## Required work:
Your task is to copy every line of this material exactly.

## Provided data:
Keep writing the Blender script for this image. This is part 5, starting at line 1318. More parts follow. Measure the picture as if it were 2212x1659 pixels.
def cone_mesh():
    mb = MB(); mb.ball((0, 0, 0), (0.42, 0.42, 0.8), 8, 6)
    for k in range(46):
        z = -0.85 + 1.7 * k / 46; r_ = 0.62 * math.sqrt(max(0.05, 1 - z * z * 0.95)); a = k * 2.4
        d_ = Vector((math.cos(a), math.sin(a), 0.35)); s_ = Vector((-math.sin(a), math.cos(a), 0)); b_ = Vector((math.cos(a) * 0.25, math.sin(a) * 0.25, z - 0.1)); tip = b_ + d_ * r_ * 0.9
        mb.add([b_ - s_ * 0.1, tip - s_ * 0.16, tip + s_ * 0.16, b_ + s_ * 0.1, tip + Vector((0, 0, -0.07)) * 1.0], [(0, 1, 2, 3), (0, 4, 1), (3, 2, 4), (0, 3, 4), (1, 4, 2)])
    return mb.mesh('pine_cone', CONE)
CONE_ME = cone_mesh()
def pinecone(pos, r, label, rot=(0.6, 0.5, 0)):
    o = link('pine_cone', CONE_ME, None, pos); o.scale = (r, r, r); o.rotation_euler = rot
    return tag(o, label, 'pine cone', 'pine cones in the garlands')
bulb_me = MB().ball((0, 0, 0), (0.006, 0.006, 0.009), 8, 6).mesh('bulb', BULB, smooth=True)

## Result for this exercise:
Keep writing the Blender script for this image. This is part 5, starting at line 1318. More parts follow. Measure the picture as if it were 2212x1659 pixels.
def cone_mesh():
    mb = MB(); mb.ball((0, 0, 0), (0.42, 0.42, 0.8), 8, 6)
    for k in range(46):
        z = -0.85 + 1.7 * k / 46; r_ = 0.62 * math.sqrt(max(0.05, 1 - z * z * 0.95)); a = k * 2.4
        d_ = Vector((math.cos(a), math.sin(a), 0.35)); s_ = Vector((-math.sin(a), math.cos(a), 0)); b_ = Vector((math.cos(a) * 0.25, math.sin(a) * 0.25, z - 0.1)); tip = b_ + d_ * r_ * 0.9
        mb.add([b_ - s_ * 0.1, tip - s_ * 0.16, tip + s_ * 0.16, b_ + s_ * 0.1, tip + Vector((0, 0, -0.07)) * 1.0], [(0, 1, 2, 3), (0, 4, 1), (3, 2, 4), (0, 3, 4), (1, 4, 2)])
    return mb.mesh('pine_cone', CONE)
CONE_ME = cone_mesh()
def pinecone(pos, r, label, rot=(0.6, 0.5, 0)):
    o = link('pine_cone', CONE_ME, None, pos); o.scale = (r, r, r); o.rotation_euler = rot
    return tag(o, label, 'pine cone', 'pine cones in the garlands')
bulb_me = MB().ball((0, 0, 0), (0.006, 0.006, 0.009), 8, 6).mesh('bulb', BULB, smooth=True)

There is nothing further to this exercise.